霧島昇と菊池章子の歌う「なつかしの蕃社」。西條八十作詞、古賀政男作曲で、満映映画「サヨンの鐘」のサブ主題歌でした。これは昭和13年に台湾の山村で起きた、サヨンと云う村娘の悲劇に基づいた物語です。住民らに慕われていた巡査が出征する事になり、雨の中を村人らは荷物運びを手伝うのですが、サヨンもその一人でした。彼女は荷を背負っての道中、増水した川に足を滑らして哀れ落命してしまい、その事実が新聞に掲載されると早速「愛国美談」として広く伝わる様になります。現地には慰霊碑と鎮魂の鐘が設けられ、また記事に感動した歌手の渡邊はま子が歌謡化を進言。西條八十作詞、古賀政男作曲で「サヨンの鐘」と云う曲が生まれ、先ずは台湾向けに発売したところ好評を得ます。そして更に映画化も決定し、事故から5年後の昭和18年に公開されました🎬。

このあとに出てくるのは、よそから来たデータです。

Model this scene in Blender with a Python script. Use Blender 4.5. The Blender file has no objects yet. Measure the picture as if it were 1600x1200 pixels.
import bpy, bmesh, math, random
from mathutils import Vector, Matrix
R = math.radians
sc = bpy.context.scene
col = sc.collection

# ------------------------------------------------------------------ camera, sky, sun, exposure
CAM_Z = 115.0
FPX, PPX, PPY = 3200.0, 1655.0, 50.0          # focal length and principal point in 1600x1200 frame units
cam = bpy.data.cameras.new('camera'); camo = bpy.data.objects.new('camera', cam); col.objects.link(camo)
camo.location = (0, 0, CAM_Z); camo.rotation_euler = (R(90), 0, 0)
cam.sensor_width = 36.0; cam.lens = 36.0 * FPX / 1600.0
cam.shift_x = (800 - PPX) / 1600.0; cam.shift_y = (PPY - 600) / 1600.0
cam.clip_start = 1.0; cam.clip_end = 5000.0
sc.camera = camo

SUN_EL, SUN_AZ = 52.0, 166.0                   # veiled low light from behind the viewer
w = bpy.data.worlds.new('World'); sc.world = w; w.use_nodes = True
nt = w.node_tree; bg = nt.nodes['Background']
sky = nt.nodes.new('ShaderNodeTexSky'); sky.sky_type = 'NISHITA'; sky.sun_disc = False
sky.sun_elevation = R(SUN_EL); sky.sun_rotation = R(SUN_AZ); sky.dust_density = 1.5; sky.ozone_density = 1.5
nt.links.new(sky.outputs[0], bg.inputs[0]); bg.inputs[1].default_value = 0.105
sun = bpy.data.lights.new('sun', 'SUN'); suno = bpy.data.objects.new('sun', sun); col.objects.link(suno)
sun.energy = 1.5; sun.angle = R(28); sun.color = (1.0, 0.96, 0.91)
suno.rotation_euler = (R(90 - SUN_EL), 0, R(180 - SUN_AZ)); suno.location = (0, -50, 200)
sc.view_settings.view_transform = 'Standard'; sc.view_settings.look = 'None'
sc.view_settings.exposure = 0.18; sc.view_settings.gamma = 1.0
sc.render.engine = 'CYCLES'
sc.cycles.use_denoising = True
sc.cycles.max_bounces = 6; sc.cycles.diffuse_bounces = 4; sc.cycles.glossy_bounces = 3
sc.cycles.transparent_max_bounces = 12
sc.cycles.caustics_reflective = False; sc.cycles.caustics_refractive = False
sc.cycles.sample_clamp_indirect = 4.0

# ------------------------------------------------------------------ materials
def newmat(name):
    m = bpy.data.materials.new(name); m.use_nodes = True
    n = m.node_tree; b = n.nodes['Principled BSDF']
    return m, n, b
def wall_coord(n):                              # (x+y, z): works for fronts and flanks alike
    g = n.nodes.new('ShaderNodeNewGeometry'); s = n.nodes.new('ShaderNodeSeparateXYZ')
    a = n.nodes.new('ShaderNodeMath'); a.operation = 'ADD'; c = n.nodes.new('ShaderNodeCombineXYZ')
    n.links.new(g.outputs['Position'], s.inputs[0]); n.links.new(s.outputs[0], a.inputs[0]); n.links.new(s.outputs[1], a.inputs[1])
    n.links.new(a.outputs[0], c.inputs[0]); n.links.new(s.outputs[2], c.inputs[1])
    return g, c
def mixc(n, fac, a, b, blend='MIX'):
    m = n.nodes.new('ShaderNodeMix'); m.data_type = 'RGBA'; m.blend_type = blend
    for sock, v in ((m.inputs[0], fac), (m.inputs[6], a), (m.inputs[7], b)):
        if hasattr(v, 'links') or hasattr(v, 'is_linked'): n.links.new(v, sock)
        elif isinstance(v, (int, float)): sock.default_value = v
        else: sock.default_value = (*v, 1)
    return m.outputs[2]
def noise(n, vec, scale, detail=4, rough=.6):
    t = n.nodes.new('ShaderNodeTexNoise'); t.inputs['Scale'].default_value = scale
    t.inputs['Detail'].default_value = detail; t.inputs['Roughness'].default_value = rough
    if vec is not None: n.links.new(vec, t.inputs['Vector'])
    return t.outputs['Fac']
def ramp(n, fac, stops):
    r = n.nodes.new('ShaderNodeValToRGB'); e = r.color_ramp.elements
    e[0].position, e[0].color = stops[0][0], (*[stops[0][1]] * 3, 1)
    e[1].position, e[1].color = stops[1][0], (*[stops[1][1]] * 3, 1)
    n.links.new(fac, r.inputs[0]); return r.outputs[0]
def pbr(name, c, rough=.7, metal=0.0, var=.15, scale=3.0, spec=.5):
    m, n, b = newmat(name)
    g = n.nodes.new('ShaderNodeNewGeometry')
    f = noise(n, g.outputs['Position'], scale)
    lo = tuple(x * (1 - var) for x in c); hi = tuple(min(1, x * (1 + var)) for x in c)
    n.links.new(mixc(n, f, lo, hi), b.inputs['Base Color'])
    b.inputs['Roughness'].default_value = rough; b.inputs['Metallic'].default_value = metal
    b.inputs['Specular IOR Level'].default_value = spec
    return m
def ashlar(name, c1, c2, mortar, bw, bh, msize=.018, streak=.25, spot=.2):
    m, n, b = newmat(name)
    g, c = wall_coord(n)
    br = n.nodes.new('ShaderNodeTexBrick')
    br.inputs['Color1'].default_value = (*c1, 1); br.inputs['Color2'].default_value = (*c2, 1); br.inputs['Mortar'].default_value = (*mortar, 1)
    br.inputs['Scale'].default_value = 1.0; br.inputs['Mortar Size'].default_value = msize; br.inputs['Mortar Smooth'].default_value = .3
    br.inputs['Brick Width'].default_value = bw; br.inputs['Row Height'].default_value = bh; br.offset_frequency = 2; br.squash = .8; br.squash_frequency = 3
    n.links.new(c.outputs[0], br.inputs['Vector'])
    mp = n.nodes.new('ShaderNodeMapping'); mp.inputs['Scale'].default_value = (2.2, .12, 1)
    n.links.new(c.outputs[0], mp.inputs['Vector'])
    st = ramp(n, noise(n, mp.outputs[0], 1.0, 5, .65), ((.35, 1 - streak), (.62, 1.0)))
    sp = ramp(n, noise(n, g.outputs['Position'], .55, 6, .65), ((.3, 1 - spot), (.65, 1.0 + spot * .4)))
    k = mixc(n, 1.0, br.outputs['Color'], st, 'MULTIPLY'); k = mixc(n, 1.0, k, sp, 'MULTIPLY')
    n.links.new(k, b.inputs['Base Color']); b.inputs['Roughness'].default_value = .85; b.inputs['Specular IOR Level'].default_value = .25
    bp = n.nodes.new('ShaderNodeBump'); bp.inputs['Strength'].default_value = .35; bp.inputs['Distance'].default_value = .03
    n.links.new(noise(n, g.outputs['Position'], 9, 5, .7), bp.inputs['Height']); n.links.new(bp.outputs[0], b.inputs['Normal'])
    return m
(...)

映画「サヨンの鐘」は清水宏監督で、人気絶頂の李香蘭が主演及び主題歌の「サヨンの歌」を担当し、その裏面が此の「なつかしの蕃社」でした。歌詞は応召されて村を出て行く巡査の目線で描かれ、1番を霧島、2番を菊池、3番で共唱と云う流れ。全体的にモノトーンな雰囲気なサウンドで、歌詞にある様に白い霧がこもっている山村の光景が浮かびます。菊池章子は当時はまだ19歳でしたが、ベテランの霧島を相手に巧みに歌っており、古賀の書くリズムをものにしている点は感心の他ありません。節回しが難しく裏歌だった為か、A面程に話題になる事もなく、また映画そのものも期待した程の興行成績は得られなかった様です。尚、歌に出て来る「蕃社」とは台湾の現地民高砂族、またはタイアル族の集落を指す当時の言葉で、過去に新民謡「蕃社小唄」も製作されています😺。